TASK DETAILS:
Without including any images, repeat the data exactly.

ENTRIES PROVIDED:
_ _ _
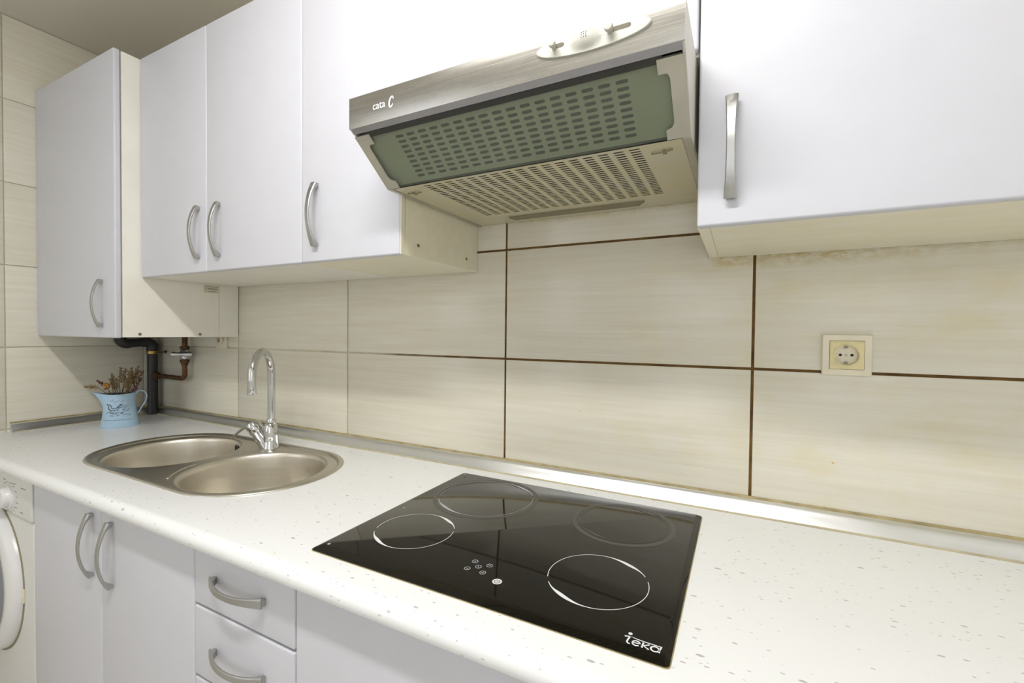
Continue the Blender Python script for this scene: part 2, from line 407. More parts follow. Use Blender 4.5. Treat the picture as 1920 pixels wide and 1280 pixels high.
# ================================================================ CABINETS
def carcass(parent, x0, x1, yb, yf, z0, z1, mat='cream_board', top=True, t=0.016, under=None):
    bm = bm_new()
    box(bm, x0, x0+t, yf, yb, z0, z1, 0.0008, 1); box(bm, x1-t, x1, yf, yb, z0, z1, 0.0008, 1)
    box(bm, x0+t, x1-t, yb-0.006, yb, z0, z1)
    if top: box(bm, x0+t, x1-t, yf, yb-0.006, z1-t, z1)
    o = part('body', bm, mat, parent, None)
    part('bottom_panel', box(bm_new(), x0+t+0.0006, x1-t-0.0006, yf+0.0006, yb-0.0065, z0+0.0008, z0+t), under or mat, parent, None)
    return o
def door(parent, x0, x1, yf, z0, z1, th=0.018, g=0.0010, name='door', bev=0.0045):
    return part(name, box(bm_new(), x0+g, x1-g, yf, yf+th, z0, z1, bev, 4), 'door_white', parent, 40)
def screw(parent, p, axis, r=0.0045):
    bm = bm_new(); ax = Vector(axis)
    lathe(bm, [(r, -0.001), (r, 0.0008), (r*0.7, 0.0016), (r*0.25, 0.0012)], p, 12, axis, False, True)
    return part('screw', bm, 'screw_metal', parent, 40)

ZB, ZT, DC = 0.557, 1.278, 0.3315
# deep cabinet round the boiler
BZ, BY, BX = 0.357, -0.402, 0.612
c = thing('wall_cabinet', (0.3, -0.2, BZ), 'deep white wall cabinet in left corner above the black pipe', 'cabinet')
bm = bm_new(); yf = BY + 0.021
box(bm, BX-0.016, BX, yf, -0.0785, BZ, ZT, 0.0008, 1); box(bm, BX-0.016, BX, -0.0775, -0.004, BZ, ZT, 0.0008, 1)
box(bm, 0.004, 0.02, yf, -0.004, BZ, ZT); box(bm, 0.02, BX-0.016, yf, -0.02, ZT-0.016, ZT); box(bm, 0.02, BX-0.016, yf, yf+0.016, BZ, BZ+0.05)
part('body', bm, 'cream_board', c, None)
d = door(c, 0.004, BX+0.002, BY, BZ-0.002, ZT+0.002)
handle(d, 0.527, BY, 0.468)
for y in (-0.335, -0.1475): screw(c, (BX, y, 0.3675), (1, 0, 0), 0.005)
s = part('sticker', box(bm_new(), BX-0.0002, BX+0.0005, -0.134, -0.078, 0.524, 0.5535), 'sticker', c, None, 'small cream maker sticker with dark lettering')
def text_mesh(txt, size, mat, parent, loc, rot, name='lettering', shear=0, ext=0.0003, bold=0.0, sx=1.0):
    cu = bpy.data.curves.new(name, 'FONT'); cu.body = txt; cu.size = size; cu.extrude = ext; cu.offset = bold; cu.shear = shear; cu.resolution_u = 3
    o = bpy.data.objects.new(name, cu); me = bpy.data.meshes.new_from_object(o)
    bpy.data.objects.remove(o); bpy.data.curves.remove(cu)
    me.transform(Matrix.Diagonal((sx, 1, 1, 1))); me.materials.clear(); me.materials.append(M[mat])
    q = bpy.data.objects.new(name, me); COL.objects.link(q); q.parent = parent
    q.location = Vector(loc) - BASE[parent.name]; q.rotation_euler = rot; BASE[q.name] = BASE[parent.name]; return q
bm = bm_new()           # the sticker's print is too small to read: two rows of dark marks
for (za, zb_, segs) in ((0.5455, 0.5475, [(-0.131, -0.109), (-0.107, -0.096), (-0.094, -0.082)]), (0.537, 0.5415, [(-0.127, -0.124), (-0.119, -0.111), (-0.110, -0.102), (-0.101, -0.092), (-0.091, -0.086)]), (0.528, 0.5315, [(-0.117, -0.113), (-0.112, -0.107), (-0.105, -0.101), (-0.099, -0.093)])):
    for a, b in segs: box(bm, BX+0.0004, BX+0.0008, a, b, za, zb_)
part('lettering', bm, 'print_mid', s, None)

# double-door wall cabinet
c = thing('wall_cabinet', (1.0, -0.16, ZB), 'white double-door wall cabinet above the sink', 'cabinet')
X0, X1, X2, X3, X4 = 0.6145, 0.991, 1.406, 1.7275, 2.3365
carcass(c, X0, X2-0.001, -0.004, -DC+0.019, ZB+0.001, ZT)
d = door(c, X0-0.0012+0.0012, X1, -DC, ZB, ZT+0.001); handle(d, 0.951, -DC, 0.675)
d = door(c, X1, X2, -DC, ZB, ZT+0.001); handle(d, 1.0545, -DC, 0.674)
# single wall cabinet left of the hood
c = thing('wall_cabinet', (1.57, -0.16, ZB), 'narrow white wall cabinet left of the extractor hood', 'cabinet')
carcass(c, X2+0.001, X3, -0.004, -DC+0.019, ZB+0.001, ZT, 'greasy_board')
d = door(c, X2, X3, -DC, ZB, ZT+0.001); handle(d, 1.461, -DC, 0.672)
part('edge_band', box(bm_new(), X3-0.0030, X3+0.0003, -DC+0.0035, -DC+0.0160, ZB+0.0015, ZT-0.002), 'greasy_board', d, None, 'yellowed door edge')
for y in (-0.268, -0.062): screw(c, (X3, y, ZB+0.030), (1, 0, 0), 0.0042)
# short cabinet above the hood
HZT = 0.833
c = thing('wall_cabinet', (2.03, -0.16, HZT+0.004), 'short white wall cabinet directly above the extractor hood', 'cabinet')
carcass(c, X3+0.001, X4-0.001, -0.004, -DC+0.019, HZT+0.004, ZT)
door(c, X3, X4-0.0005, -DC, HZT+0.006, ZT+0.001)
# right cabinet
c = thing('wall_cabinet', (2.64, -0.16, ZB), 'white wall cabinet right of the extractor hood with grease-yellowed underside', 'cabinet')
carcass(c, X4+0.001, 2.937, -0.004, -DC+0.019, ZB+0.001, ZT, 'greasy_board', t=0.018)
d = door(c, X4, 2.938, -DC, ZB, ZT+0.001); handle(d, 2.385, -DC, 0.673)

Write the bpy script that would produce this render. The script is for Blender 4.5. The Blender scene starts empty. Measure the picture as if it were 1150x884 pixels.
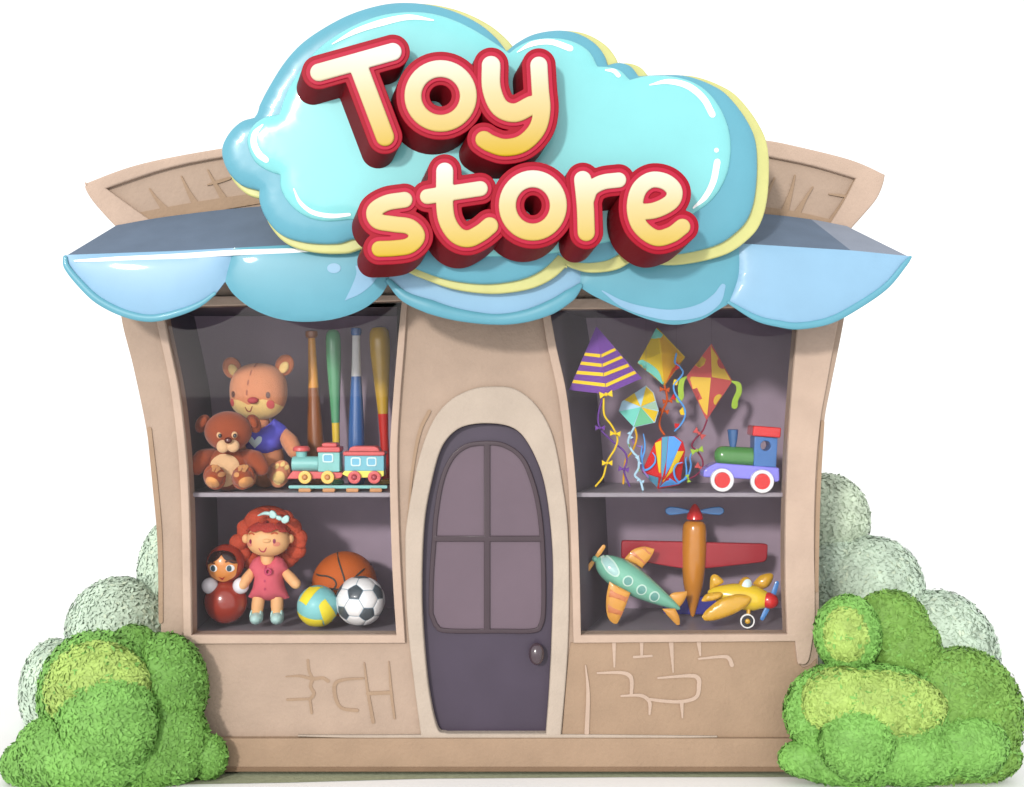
_ _ _
ANSWER:
Continue the Blender Python script for this scene: part 2, from line 407. More parts follow. Use Blender 4.5. Treat the picture as 1920 pixels wide and 1280 pixels high.
# ================================================================ CABINETS
def carcass(parent, x0, x1, yb, yf, z0, z1, mat='cream_board', top=True, t=0.016, under=None):
    bm = bm_new()
    box(bm, x0, x0+t, yf, yb, z0, z1, 0.0008, 1); box(bm, x1-t, x1, yf, yb, z0, z1, 0.0008, 1)
    box(bm, x0+t, x1-t, yb-0.006, yb, z0, z1)
    if top: box(bm, x0+t, x1-t, yf, yb-0.006, z1-t, z1)
    o = part('body', bm, mat, parent, None)
    part('bottom_panel', box(bm_new(), x0+t+0.0006, x1-t-0.0006, yf+0.0006, yb-0.0065, z0+0.0008, z0+t), under or mat, parent, None)
    return o
def door(parent, x0, x1, yf, z0, z1, th=0.018, g=0.0010, name='door', bev=0.0045):
    return part(name, box(bm_new(), x0+g, x1-g, yf, yf+th, z0, z1, bev, 4), 'door_white', parent, 40)
def screw(parent, p, axis, r=0.0045):
    bm = bm_new(); ax = Vector(axis)
    lathe(bm, [(r, -0.001), (r, 0.0008), (r*0.7, 0.0016), (r*0.25, 0.0012)], p, 12, axis, False, True)
    return part('screw', bm, 'screw_metal', parent, 40)

ZB, ZT, DC = 0.557, 1.278, 0.3315
# deep cabinet round the boiler
BZ, BY, BX = 0.357, -0.402, 0.612
c = thing('wall_cabinet', (0.3, -0.2, BZ), 'deep white wall cabinet in left corner above the black pipe', 'cabinet')
bm = bm_new(); yf = BY + 0.021
box(bm, BX-0.016, BX, yf, -0.0785, BZ, ZT, 0.0008, 1); box(bm, BX-0.016, BX, -0.0775, -0.004, BZ, ZT, 0.0008, 1)
box(bm, 0.004, 0.02, yf, -0.004, BZ, ZT); box(bm, 0.02, BX-0.016, yf, -0.02, ZT-0.016, ZT); box(bm, 0.02, BX-0.016, yf, yf+0.016, BZ, BZ+0.05)
part('body', bm, 'cream_board', c, None)
d = door(c, 0.004, BX+0.002, BY, BZ-0.002, ZT+0.002)
handle(d, 0.527, BY, 0.468)
for y in (-0.335, -0.1475): screw(c, (BX, y, 0.3675), (1, 0, 0), 0.005)
s = part('sticker', box(bm_new(), BX-0.0002, BX+0.0005, -0.134, -0.078, 0.524, 0.5535), 'sticker', c, None, 'small cream maker sticker with dark lettering')
def text_mesh(txt, size, mat, parent, loc, rot, name='lettering', shear=0, ext=0.0003, bold=0.0, sx=1.0):
    cu = bpy.data.curves.new(name, 'FONT'); cu.body = txt; cu.size = size; cu.extrude = ext; cu.offset = bold; cu.shear = shear; cu.resolution_u = 3
    o = bpy.data.objects.new(name, cu); me = bpy.data.meshes.new_from_object(o)
    bpy.data.objects.remove(o); bpy.data.curves.remove(cu)
    me.transform(Matrix.Diagonal((sx, 1, 1, 1))); me.materials.clear(); me.materials.append(M[mat])
    q = bpy.data.objects.new(name, me); COL.objects.link(q); q.parent = parent
    q.location = Vector(loc) - BASE[parent.name]; q.rotation_euler = rot; BASE[q.name] = BASE[parent.name]; return q
bm = bm_new()           # the sticker's print is too small to read: two rows of dark marks
for (za, zb_, segs) in ((0.5455, 0.5475, [(-0.131, -0.109), (-0.107, -0.096), (-0.094, -0.082)]), (0.537, 0.5415, [(-0.127, -0.124), (-0.119, -0.111), (-0.110, -0.102), (-0.101, -0.092), (-0.091, -0.086)]), (0.528, 0.5315, [(-0.117, -0.113), (-0.112, -0.107), (-0.105, -0.101), (-0.099, -0.093)])):
    for a, b in segs: box(bm, BX+0.0004, BX+0.0008, a, b, za, zb_)
part('lettering', bm, 'print_mid', s, None)

# double-door wall cabinet
c = thing('wall_cabinet', (1.0, -0.16, ZB), 'white double-door wall cabinet above the sink', 'cabinet')
X0, X1, X2, X3, X4 = 0.6145, 0.991, 1.406, 1.7275, 2.3365
carcass(c, X0, X2-0.001, -0.004, -DC+0.019, ZB+0.001, ZT)
d = door(c, X0-0.0012+0.0012, X1, -DC, ZB, ZT+0.001); handle(d, 0.951, -DC, 0.675)
d = door(c, X1, X2, -DC, ZB, ZT+0.001); handle(d, 1.0545, -DC, 0.674)
# single wall cabinet left of the hood
c = thing('wall_cabinet', (1.57, -0.16, ZB), 'narrow white wall cabinet left of the extractor hood', 'cabinet')
carcass(c, X2+0.001, X3, -0.004, -DC+0.019, ZB+0.001, ZT, 'greasy_board')
d = door(c, X2, X3, -DC, ZB, ZT+0.001); handle(d, 1.461, -DC, 0.672)
part('edge_band', box(bm_new(), X3-0.0030, X3+0.0003, -DC+0.0035, -DC+0.0160, ZB+0.0015, ZT-0.002), 'greasy_board', d, None, 'yellowed door edge')
for y in (-0.268, -0.062): screw(c, (X3, y, ZB+0.030), (1, 0, 0), 0.0042)
# short cabinet above the hood
HZT = 0.833
c = thing('wall_cabinet', (2.03, -0.16, HZT+0.004), 'short white wall cabinet directly above the extractor hood', 'cabinet')
carcass(c, X3+0.001, X4-0.001, -0.004, -DC+0.019, HZT+0.004, ZT)
door(c, X3, X4-0.0005, -DC, HZT+0.006, ZT+0.001)
# right cabinet
c = thing('wall_cabinet', (2.64, -0.16, ZB), 'white wall cabinet right of the extractor hood with grease-yellowed underside', 'cabinet')
carcass(c, X4+0.001, 2.937, -0.004, -DC+0.019, ZB+0.001, ZT, 'greasy_board', t=0.018)
d = door(c, X4, 2.938, -DC, ZB, ZT+0.001); handle(d, 2.385, -DC, 0.673)

Write the bpy script that would produce this render. The script is for Blender 4.5. The Blender scene starts empty. Measure the picture as if it were 1150x884 pixels.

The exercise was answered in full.